### Task prompt
Reproduce verbatim only the lines from the one containing "steel('steel_y', (.40,.39,.38), .30, (160, 2, 160))" through the last line below, both included.

### Data block
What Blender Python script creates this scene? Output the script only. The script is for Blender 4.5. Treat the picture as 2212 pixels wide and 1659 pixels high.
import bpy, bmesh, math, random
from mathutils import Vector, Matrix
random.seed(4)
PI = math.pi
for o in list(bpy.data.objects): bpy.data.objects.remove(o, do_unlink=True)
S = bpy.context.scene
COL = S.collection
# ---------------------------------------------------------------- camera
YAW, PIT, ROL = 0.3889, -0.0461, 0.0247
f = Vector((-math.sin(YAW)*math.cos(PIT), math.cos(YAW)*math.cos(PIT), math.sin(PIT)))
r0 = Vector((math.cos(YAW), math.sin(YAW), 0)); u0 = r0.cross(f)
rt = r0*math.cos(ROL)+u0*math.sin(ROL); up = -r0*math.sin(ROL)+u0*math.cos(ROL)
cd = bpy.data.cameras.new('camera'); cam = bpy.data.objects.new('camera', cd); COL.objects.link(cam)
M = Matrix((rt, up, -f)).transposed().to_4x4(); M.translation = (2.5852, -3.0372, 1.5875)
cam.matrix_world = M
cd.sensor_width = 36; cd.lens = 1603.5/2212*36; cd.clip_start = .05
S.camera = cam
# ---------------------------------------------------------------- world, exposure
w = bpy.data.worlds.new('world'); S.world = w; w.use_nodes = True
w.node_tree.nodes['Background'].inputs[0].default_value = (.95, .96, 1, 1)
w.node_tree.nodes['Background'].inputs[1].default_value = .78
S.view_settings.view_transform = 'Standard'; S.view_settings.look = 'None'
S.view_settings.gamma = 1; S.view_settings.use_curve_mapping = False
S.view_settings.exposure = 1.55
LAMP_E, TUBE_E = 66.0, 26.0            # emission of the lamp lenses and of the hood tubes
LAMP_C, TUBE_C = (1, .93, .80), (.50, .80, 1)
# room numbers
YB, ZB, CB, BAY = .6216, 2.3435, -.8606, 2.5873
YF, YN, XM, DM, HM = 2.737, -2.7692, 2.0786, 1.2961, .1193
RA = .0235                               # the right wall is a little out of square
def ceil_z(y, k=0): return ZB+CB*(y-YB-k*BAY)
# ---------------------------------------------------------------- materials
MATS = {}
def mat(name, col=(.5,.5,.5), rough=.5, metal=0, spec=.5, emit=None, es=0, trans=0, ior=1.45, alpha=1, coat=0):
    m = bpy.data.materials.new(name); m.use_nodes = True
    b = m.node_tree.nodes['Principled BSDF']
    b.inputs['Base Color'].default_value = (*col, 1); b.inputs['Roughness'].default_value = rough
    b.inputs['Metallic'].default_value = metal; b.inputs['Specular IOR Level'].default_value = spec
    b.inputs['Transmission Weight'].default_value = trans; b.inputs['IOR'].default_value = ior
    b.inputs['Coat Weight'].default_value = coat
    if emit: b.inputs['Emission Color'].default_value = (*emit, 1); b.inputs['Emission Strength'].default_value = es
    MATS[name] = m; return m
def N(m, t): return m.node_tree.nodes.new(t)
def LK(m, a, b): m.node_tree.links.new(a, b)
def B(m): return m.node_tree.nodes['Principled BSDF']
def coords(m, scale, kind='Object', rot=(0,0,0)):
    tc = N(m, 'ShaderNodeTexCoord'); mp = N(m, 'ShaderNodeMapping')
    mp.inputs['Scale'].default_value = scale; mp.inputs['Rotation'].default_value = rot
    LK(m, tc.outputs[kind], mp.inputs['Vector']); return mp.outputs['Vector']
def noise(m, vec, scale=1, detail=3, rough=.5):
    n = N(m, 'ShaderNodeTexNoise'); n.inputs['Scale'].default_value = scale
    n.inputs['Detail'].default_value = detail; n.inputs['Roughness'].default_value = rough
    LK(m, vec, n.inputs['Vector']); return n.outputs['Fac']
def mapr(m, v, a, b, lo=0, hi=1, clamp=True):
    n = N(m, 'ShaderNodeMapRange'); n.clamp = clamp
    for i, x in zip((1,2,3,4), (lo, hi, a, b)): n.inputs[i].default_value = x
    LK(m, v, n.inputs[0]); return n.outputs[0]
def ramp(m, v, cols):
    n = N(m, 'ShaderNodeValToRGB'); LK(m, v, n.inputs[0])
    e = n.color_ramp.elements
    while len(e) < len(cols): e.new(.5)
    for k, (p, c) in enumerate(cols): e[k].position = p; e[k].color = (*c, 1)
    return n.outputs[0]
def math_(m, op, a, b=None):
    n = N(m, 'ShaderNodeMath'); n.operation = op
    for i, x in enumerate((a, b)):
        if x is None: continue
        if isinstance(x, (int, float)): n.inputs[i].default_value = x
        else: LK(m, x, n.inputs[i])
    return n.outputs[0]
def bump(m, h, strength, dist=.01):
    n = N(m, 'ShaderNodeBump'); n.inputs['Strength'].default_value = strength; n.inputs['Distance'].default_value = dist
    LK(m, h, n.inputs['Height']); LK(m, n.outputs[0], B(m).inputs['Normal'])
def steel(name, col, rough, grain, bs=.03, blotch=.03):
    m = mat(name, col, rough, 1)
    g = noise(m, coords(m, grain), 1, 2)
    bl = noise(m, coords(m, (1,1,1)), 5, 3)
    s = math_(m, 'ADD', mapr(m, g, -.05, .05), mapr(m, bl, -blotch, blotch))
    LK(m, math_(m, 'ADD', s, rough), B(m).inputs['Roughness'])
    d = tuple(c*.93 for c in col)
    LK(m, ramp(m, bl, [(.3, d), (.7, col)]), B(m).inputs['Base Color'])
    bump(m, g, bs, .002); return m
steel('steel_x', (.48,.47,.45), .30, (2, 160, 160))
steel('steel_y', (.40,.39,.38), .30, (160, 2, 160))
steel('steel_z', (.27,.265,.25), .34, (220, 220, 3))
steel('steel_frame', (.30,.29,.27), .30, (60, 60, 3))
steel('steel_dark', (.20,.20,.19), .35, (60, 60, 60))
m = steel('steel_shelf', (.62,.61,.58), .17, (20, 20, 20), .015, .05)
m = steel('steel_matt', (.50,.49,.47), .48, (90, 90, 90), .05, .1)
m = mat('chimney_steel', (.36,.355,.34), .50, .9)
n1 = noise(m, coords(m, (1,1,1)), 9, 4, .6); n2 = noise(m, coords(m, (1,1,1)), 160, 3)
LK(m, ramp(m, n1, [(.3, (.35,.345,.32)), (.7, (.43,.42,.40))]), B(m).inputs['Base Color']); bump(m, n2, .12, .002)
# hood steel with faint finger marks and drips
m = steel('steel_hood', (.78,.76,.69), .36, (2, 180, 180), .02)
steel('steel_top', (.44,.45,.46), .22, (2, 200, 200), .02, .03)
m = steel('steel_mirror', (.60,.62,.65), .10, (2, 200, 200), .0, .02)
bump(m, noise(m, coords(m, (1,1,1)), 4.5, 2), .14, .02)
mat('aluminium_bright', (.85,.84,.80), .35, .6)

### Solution
steel('steel_y', (.40,.39,.38), .30, (160, 2, 160))
steel('steel_z', (.27,.265,.25), .34, (220, 220, 3))
steel('steel_frame', (.30,.29,.27), .30, (60, 60, 3))
steel('steel_dark', (.20,.20,.19), .35, (60, 60, 60))
m = steel('steel_shelf', (.62,.61,.58), .17, (20, 20, 20), .015, .05)
m = steel('steel_matt', (.50,.49,.47), .48, (90, 90, 90), .05, .1)
m = mat('chimney_steel', (.36,.355,.34), .50, .9)
n1 = noise(m, coords(m, (1,1,1)), 9, 4, .6); n2 = noise(m, coords(m, (1,1,1)), 160, 3)
LK(m, ramp(m, n1, [(.3, (.35,.345,.32)), (.7, (.43,.42,.40))]), B(m).inputs['Base Color']); bump(m, n2, .12, .002)
# hood steel with faint finger marks and drips
m = steel('steel_hood', (.78,.76,.69), .36, (2, 180, 180), .02)
steel('steel_top', (.44,.45,.46), .22, (2, 200, 200), .02, .03)
m = steel('steel_mirror', (.60,.62,.65), .10, (2, 200, 200), .0, .02)
bump(m, noise(m, coords(m, (1,1,1)), 4.5, 2), .14, .02)
mat('aluminium_bright', (.85,.84,.80), .35, .6)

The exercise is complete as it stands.